HCP
Hash Commitment Protocol
Status:
Candidate Governance Protocol (Version 1.0)
Abstract:
The Hash Commitment Protocol (HCP) provides a simple governance procedure for demonstrating that independently produced constitutional recoveries were completed prior to comparison.
The protocol does not validate the correctness of either recovery.
Instead, it preserves provenance by allowing each participant to demonstrate that their recovered document remained unchanged between completion and exchange.
HCP therefore supports reproducibility while avoiding inadvertent convergence during collaborative constitutional recovery.
Purpose
Independent constitutional recovery seeks to determine whether a framework can be reconstructed from its declared corpus without reliance upon private explanation or external interpretation.
If one participant reads another participant's recovery before completing their own, the independence of the exercise is no longer recoverable.
The purpose of HCP is therefore not secrecy.
Its purpose is to preserve the provenance of independent constitutional recovery.
Scope
The protocol applies to constitutional recovery exercises including, but not limited to:
Constitutional Onboarding Records (COR)
Constitutional reviews
Independent framework recovery
Constitutional reproducibility studies
It may also be applied to other governance exercises where independent prior completion is desirable.
Principle
Each participant completes their constitutional recovery independently.
Before any recovery document is exchanged, each participant computes a SHA-256 cryptographic hash of the completed document.
Only the hash values are exchanged initially.
The recovery documents themselves remain private.
Once all participants have exchanged hashes, the completed documents are exchanged.
Each participant may then independently verify that the received document produces the previously exchanged hash.
This demonstrates that the exchanged document existed in its completed form prior to comparison.
Constitutional role
HCP preserves provenance.
It does not validate correctness.
It does not imply agreement.
It does not evaluate scientific merit.
Its constitutional purpose is solely to preserve the independence of constitutional recovery prior to author review.
Procedure
Stage 1
The Declared Constitutional Corpus (DCC) is established.
Stage 2
Each participant independently performs constitutional recovery using only the declared corpus.
No discussion of the recovery occurs during this stage.
Stage 3
Each participant finalises their recovery document.
No further changes are made after commitment.
Stage 4
Each participant computes a SHA-256 cryptographic hash of the completed document.
Example (macOS / Linux):
shasum -a 256 filename.pdfStage 5
Only the resulting hash values are exchanged.
The recovery documents remain private.
Stage 6
After all participants have exchanged hashes, the recovery documents themselves are exchanged.
Stage 7
Each participant verifies that the received document produces the previously exchanged hash.
Stage 8
Author review and constitutional comparison may now begin.
Interpretation
Matching hashes demonstrate only that the exchanged document has not changed since commitment.
They do not demonstrate:
correctness;
completeness;
constitutional adequacy;
scientific validity.
Those questions remain matters for constitutional review.
Limitations
The protocol does not prevent participants from sharing hidden assumptions before recovery begins.
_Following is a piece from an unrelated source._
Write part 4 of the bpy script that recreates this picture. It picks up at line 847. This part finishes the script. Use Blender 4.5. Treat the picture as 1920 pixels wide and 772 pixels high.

It therefore cannot guarantee complete epistemic independence.
Instead, it preserves documentary provenance from the moment of commitment onward.
Relationship to Constitutional Onboarding
HCP operates after the Declared Constitutional Corpus has been established and before author review begins.
The protocol therefore occupies the following position within Constitutional Onboarding:
Declared Constitutional Corpus (DCC)
↓
Independent Constitutional Recovery
↓
Hash Commitment (HCP)
↓
Document Exchange
↓
Author Review
↓
Repository Review
↓
Constitutional Onboarding Record (COR)
↓
Framework Admissibility History (FAH)Governance Status
The Hash Commitment Protocol governs documentary provenance during independent constitutional recovery.
It is not itself a constitutional object, nor does it alter the constitutional content of any recovered framework.
Its function is procedural: to preserve the recoverability of independent constitutional reconstruction.